» **PROBLEM DETAILS**:
Below this line is a listing that includes pictures. Copy exactly, and only, the lines from the one containing "Reconstruct this image" through the one containing "random.seed(7)"; the pictures do not go in the copy.

» **RECORDS FOR THE TASK**:
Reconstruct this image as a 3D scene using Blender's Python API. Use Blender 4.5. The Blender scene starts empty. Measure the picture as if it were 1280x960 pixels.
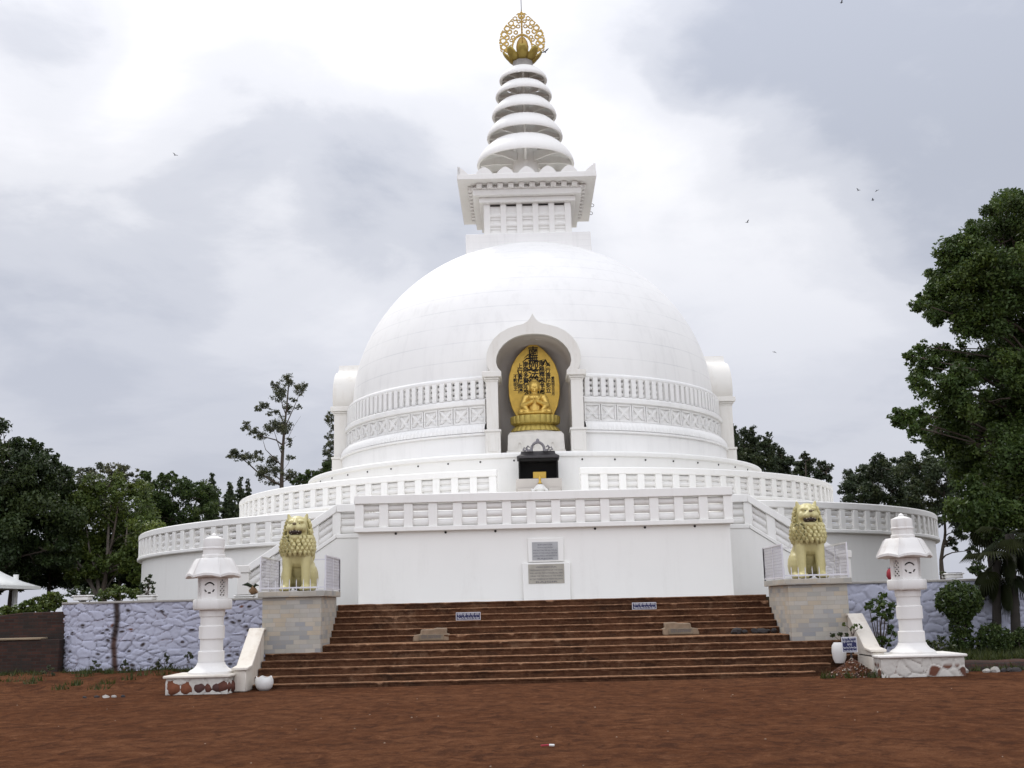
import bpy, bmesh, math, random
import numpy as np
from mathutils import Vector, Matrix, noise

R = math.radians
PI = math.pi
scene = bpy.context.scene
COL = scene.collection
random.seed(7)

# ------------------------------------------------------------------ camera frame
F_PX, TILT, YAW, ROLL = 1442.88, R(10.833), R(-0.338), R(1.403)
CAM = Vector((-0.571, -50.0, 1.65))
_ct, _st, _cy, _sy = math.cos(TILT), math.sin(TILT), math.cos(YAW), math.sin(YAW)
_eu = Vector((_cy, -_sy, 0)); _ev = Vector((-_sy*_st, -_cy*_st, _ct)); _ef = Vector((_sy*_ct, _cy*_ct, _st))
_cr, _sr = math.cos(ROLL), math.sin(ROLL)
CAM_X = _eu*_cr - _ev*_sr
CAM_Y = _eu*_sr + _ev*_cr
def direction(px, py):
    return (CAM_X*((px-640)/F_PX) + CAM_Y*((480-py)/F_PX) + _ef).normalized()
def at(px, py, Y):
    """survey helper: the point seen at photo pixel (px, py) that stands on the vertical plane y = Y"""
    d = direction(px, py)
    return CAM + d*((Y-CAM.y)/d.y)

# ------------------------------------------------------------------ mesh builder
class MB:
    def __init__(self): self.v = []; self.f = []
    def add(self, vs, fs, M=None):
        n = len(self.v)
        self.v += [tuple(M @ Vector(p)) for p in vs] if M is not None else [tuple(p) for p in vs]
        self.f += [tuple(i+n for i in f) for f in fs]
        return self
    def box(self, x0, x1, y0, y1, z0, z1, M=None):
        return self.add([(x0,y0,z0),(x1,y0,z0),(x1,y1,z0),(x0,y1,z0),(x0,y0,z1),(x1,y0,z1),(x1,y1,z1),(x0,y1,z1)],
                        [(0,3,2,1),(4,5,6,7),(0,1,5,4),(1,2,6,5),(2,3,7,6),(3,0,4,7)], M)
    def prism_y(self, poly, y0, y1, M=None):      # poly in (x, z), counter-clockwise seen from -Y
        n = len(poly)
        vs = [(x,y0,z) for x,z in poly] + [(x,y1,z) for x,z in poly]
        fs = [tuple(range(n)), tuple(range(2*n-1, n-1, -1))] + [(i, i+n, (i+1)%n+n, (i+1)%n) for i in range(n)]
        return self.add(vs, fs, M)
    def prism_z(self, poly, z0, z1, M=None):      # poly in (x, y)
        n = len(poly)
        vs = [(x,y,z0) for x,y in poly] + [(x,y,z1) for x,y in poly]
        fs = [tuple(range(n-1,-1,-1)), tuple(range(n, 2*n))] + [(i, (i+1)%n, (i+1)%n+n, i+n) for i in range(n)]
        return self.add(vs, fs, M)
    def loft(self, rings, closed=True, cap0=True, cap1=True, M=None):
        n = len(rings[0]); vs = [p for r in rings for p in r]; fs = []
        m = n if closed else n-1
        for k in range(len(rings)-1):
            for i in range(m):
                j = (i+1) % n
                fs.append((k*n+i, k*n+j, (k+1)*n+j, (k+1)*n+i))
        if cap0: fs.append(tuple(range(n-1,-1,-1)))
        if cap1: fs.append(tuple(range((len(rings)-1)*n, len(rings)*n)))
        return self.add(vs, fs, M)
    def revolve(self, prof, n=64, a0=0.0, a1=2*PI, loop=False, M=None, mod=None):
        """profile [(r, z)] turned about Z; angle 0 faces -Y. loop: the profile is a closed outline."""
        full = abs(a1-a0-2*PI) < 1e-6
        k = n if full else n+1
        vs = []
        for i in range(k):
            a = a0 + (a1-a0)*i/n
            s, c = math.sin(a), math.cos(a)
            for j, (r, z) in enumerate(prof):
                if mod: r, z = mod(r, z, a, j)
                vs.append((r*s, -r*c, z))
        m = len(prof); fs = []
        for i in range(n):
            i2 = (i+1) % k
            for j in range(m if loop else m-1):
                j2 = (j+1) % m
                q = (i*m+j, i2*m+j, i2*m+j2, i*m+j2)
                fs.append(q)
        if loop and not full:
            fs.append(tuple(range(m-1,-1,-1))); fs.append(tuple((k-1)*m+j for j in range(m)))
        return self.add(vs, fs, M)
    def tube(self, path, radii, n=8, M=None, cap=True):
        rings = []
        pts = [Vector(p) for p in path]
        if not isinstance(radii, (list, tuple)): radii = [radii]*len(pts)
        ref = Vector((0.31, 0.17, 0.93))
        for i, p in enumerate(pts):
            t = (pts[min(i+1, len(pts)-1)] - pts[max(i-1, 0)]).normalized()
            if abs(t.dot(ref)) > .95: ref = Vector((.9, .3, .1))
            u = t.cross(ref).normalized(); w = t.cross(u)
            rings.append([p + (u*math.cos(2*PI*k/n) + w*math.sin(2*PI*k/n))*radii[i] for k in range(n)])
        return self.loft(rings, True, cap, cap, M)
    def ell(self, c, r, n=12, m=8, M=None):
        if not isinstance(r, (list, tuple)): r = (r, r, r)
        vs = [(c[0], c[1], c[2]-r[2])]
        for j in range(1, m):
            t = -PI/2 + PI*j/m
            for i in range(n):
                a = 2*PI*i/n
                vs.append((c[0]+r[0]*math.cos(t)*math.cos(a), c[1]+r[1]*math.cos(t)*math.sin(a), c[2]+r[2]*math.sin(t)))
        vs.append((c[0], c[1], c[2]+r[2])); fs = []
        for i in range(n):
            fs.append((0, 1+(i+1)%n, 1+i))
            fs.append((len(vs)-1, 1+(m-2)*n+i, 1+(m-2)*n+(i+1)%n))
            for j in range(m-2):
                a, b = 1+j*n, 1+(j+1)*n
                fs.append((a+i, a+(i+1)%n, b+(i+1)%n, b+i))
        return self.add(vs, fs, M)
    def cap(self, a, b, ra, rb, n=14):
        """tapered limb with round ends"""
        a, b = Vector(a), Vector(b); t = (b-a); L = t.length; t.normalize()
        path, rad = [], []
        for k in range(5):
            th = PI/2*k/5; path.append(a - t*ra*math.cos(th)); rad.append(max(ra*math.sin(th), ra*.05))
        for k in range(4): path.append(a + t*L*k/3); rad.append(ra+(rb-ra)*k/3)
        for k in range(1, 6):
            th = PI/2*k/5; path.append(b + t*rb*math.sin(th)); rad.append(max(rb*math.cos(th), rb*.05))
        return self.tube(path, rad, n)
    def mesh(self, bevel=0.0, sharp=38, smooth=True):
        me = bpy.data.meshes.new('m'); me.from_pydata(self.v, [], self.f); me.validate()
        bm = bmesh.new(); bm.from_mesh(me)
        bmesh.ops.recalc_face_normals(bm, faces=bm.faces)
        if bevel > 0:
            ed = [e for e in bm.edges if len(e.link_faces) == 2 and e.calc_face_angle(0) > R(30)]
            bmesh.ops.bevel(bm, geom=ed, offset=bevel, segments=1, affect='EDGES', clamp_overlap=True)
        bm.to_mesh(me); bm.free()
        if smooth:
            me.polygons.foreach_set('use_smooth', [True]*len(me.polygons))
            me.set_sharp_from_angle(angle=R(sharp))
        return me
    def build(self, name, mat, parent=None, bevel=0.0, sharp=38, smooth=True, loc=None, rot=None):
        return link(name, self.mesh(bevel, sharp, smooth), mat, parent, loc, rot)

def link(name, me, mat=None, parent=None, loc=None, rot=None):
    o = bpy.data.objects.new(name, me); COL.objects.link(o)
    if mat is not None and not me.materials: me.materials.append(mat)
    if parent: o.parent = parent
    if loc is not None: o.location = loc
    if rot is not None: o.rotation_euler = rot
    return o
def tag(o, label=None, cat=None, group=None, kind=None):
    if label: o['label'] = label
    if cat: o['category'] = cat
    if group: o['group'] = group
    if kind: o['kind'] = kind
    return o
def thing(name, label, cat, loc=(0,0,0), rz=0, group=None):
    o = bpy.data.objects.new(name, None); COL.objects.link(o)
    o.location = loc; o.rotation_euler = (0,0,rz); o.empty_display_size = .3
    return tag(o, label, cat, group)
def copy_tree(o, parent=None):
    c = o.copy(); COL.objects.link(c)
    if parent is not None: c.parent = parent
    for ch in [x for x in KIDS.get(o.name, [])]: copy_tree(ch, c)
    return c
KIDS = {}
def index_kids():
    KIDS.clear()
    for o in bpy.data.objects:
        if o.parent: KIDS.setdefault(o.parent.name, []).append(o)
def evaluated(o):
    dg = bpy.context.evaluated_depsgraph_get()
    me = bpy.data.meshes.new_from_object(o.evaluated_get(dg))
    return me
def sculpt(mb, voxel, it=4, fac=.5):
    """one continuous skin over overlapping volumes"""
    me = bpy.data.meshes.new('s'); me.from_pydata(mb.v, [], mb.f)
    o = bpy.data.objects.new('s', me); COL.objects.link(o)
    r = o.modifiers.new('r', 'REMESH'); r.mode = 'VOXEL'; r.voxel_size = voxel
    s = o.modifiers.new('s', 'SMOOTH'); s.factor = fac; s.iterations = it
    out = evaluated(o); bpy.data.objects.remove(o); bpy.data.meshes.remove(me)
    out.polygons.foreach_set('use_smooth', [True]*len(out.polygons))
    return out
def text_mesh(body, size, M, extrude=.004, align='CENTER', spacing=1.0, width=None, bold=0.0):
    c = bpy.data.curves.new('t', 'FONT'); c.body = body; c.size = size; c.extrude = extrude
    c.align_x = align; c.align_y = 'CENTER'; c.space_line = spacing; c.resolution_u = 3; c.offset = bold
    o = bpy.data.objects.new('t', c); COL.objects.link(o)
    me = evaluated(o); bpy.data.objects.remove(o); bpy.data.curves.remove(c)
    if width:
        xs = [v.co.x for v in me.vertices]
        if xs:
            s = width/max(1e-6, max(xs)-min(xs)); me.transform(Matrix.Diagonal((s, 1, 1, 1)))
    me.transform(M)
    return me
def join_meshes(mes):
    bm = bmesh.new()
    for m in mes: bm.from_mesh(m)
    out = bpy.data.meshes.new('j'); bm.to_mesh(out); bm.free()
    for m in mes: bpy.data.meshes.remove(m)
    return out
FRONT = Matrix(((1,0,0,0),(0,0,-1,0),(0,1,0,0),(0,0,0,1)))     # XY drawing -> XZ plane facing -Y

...

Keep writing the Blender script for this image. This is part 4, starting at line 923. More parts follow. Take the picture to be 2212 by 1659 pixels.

...

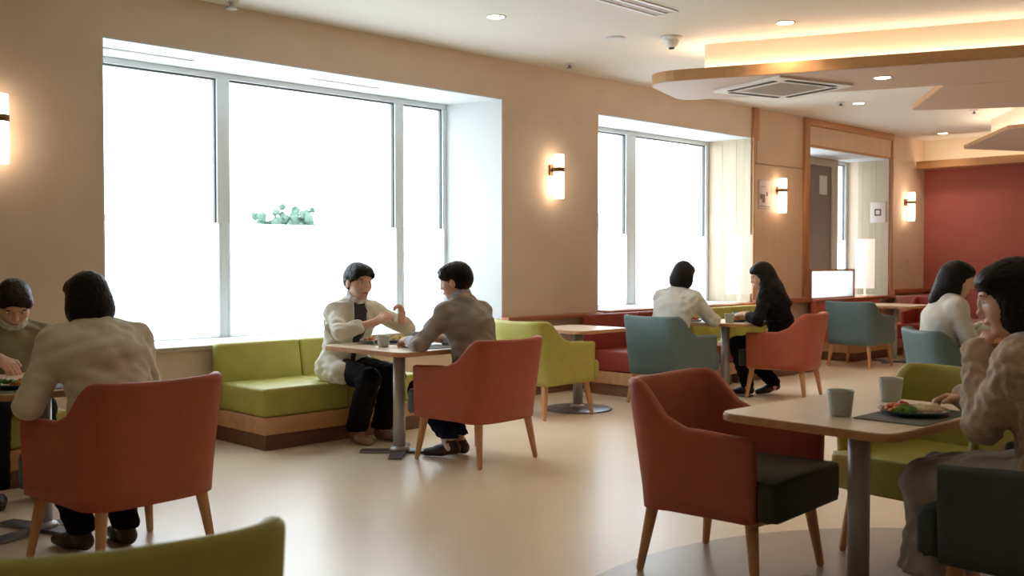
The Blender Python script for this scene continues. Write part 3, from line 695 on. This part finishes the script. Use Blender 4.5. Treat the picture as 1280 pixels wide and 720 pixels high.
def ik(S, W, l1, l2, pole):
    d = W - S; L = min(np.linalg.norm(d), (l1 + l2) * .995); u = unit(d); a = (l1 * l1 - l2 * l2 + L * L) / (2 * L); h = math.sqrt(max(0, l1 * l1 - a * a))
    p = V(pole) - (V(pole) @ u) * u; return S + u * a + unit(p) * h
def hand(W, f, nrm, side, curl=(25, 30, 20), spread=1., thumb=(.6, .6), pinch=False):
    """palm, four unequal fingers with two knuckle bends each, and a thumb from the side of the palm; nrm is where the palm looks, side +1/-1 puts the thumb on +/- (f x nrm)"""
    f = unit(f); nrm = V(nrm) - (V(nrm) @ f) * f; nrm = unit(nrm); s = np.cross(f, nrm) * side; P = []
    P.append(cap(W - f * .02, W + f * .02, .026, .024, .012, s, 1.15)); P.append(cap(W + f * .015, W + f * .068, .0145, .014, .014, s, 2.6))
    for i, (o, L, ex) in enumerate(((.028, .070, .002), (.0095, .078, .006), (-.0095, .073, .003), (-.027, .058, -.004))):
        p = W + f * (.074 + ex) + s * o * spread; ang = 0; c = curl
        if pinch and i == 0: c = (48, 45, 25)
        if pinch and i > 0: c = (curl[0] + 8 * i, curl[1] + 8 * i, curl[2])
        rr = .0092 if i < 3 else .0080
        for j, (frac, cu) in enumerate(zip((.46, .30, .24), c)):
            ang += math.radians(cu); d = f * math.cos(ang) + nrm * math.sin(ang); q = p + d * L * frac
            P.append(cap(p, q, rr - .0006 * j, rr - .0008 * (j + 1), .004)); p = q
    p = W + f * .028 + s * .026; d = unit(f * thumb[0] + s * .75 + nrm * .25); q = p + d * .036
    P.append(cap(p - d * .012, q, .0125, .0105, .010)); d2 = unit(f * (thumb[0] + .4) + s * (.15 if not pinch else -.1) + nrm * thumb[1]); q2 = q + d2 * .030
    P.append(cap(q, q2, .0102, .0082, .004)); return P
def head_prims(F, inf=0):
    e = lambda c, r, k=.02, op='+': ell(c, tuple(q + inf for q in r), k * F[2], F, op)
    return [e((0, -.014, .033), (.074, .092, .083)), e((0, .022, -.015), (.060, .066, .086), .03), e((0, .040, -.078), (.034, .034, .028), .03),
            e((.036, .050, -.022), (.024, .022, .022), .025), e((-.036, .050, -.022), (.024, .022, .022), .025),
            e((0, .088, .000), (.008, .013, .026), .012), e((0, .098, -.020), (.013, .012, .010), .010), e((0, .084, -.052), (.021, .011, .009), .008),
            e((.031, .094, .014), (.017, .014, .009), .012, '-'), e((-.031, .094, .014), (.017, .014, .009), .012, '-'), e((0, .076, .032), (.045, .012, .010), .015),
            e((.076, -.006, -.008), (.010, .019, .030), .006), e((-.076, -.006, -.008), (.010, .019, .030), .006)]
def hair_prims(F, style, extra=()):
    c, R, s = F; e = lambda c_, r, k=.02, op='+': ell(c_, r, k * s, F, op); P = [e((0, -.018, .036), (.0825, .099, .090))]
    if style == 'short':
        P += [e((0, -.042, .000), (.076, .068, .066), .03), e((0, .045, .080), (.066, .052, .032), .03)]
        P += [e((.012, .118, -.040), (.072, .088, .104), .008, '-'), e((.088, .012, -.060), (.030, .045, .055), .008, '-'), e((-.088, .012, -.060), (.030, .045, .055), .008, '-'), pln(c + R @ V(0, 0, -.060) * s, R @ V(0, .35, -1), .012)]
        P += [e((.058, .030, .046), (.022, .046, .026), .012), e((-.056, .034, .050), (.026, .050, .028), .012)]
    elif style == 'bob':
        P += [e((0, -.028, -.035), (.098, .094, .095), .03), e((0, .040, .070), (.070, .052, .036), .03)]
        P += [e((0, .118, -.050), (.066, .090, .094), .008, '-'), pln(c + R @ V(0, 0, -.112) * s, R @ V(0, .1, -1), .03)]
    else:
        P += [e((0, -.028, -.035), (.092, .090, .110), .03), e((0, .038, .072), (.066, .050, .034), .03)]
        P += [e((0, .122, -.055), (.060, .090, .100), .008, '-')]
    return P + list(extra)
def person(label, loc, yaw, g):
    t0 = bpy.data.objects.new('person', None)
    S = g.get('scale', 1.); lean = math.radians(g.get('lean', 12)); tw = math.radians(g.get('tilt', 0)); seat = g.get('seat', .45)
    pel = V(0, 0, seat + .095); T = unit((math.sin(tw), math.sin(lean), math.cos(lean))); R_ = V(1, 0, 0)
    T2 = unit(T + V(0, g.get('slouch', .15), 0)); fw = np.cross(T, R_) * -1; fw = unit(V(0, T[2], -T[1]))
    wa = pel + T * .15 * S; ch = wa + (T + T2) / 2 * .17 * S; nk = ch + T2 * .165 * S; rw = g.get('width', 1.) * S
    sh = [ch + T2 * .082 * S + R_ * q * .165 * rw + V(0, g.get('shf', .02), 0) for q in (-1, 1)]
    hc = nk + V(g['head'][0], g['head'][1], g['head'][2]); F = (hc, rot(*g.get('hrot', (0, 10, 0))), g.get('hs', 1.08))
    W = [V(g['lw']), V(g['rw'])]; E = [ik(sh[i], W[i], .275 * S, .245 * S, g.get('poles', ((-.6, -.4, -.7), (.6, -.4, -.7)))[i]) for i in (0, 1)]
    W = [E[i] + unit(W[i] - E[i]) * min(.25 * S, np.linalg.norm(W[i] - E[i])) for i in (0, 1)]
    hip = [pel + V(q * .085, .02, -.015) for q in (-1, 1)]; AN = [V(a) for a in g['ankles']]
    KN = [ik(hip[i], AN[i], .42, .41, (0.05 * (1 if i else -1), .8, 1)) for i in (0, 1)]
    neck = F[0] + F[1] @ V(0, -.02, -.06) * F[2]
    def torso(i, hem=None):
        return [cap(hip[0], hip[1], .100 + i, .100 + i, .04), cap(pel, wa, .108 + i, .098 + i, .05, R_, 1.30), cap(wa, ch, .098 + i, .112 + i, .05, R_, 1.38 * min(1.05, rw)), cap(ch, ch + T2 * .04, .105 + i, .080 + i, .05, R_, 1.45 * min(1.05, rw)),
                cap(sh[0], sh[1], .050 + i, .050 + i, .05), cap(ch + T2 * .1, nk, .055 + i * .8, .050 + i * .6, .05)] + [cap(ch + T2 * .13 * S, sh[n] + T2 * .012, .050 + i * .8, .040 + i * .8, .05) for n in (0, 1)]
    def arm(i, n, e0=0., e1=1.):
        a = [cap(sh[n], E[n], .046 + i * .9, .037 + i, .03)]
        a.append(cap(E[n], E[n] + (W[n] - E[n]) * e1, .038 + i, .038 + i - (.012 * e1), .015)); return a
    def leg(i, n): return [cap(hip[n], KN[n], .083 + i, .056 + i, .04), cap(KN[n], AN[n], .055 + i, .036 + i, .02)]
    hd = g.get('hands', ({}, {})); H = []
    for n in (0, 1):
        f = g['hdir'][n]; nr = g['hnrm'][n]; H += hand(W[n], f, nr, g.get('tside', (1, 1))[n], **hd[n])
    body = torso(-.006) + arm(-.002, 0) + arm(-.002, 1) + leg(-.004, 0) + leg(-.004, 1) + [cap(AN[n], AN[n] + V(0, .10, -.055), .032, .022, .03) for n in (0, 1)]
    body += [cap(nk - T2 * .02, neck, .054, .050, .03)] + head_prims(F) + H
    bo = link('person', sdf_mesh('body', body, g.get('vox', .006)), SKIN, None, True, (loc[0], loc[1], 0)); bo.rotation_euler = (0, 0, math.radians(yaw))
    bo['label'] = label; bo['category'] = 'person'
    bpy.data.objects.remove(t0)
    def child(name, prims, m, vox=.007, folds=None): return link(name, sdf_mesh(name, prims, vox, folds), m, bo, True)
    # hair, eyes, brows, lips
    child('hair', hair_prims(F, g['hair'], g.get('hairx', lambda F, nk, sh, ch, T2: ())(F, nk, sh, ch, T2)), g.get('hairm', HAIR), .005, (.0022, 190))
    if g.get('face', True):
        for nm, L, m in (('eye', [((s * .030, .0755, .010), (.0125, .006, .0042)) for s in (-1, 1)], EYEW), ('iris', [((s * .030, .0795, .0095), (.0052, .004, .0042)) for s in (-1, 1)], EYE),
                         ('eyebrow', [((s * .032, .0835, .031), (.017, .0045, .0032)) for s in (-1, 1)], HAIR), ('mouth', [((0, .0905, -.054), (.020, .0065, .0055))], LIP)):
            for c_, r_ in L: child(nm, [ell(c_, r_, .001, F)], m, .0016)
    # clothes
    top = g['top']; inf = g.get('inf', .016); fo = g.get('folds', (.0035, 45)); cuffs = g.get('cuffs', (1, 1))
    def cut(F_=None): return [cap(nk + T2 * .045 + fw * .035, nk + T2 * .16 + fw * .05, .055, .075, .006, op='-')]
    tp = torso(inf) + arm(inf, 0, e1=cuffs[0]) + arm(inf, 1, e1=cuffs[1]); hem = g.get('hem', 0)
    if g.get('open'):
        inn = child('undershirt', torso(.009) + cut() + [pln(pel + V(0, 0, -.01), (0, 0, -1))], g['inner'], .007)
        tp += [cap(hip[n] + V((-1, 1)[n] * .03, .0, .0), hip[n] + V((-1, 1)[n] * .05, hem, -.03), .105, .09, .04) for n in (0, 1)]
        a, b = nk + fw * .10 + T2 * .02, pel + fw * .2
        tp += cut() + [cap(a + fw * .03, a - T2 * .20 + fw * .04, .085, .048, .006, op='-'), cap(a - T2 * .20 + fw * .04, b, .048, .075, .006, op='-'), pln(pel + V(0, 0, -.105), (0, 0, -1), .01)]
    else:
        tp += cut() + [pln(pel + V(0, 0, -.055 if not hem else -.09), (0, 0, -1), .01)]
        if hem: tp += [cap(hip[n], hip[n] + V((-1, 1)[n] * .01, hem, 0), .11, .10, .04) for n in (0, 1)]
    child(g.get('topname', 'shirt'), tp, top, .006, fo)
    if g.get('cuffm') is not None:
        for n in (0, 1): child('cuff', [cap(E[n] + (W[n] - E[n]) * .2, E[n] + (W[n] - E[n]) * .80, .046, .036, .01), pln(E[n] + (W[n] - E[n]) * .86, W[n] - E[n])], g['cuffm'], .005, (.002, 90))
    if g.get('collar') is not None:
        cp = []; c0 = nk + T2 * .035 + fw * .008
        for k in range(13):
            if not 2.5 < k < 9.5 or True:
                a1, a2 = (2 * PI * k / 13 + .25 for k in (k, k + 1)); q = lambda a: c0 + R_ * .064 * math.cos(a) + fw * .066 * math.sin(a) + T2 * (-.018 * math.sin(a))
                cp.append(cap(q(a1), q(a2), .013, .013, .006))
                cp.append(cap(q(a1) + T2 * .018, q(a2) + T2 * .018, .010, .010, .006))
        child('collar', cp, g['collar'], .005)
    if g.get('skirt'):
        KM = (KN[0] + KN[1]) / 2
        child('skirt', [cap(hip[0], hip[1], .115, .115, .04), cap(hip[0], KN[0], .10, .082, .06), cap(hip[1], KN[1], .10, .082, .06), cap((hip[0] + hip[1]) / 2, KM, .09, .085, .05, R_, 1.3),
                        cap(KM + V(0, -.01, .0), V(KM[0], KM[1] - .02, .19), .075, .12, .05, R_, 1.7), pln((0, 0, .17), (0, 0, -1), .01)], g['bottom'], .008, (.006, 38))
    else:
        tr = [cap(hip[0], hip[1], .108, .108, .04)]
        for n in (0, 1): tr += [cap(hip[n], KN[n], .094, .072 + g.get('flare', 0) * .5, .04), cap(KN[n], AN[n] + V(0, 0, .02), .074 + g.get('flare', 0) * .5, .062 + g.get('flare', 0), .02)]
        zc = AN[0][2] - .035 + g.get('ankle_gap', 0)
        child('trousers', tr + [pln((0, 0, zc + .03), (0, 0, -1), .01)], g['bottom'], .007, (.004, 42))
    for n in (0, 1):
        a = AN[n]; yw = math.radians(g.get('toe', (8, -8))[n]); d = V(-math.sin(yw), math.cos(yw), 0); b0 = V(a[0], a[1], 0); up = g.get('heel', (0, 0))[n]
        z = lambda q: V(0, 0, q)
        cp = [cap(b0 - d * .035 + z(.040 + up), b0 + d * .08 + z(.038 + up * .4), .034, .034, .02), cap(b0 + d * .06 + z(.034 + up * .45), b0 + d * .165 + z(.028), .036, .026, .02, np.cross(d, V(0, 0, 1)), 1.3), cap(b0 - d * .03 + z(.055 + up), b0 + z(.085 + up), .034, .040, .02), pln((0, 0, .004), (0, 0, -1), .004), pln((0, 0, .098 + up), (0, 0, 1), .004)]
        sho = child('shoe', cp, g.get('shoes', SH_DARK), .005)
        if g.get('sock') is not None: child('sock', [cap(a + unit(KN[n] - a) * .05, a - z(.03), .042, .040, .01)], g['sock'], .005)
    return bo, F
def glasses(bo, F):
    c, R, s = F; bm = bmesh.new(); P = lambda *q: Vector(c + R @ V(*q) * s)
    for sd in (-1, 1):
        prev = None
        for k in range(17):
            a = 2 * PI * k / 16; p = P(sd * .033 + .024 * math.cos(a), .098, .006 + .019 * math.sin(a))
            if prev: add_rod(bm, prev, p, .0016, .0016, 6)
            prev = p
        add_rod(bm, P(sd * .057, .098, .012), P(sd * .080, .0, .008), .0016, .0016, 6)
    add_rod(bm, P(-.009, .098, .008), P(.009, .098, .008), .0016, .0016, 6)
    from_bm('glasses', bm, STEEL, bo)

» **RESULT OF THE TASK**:
Reconstruct this image as a 3D scene using Blender's Python API. Use Blender 4.5. The Blender scene starts empty. Measure the picture as if it were 1280x960 pixels.
import bpy, bmesh, math, random
import numpy as np
from mathutils import Vector, Matrix, noise

R = math.radians
PI = math.pi
scene = bpy.context.scene
COL = scene.collection
random.seed(7)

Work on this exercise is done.